Still, Johnny might need more training in the use of such technology as he exclaims the food pill to be “complete to the last french fried potato!“?
There are no french fries here? Who has french fries with a turkey dinner anyway?
Indeed, there is not much in the way of a traditional turkey dinner at all: no gravy, no squash, no green beans, no cranberry sauce. Instead, there’s a tomato (maybe?), an enormous puckered baked potato (perhaps?), and some indeterminate greens?
Later, it becomes even more confusing as the magical food pills Carter offers to the French resistance fighters apparently just produce a roast chicken, not a full turkey dinner.
Still, the fact that it produces a chicken still steaming hot from the oven is pretty impressive given the general laws of thermodynamics.
All of this, though, begs the real question: if Carter is able to “make enough capsules to feed millions” why hasn’t he done so already? It’s not like hunger and starvation wasn’t already common then, given the previous World War.
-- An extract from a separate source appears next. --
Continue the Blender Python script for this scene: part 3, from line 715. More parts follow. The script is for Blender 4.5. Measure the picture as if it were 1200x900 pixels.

In fact, I think it could be argued that if all of Europe had been well-fed after World War I then maybe World War II wouldn’t have happened?
What the heck, Carter?
Chef’s Note: It is ironic to note the JSA, with Wonder Woman relegated to stay-at-home secretary and “honorary member”, promoting food pills:
In the lead up to the 1893 World’s Fair in Chicago, the American Press Association asked writers from a number of fields to promote the event by writing essays on what they thought the world of 1993 might look like. Their work was published in small town newspapers across the country. American suffragette Mary Elizabeth Lease predicted that by 1993, humans would only eat synthetic food, liberating women from the drudgery of the kitchen. People would “take, in condensed form from the rich loam of the earth, the life force or germs now found in the heart of the corn, in the kernel of wheat, and in the luscious juices of the fruits. A small phial of this life from the fertile bosom of Mother Earth will furnish men with substance for days. And thus the problems of cooks and cooking will be solved.”
I know Water Dungeons is probably some kinda vile nazi torture, but I can’t help but think the fash is gonna make that poor dude suffer through the Ocarina of Time Water Temple, or its equally rough Majora’s Mask successor.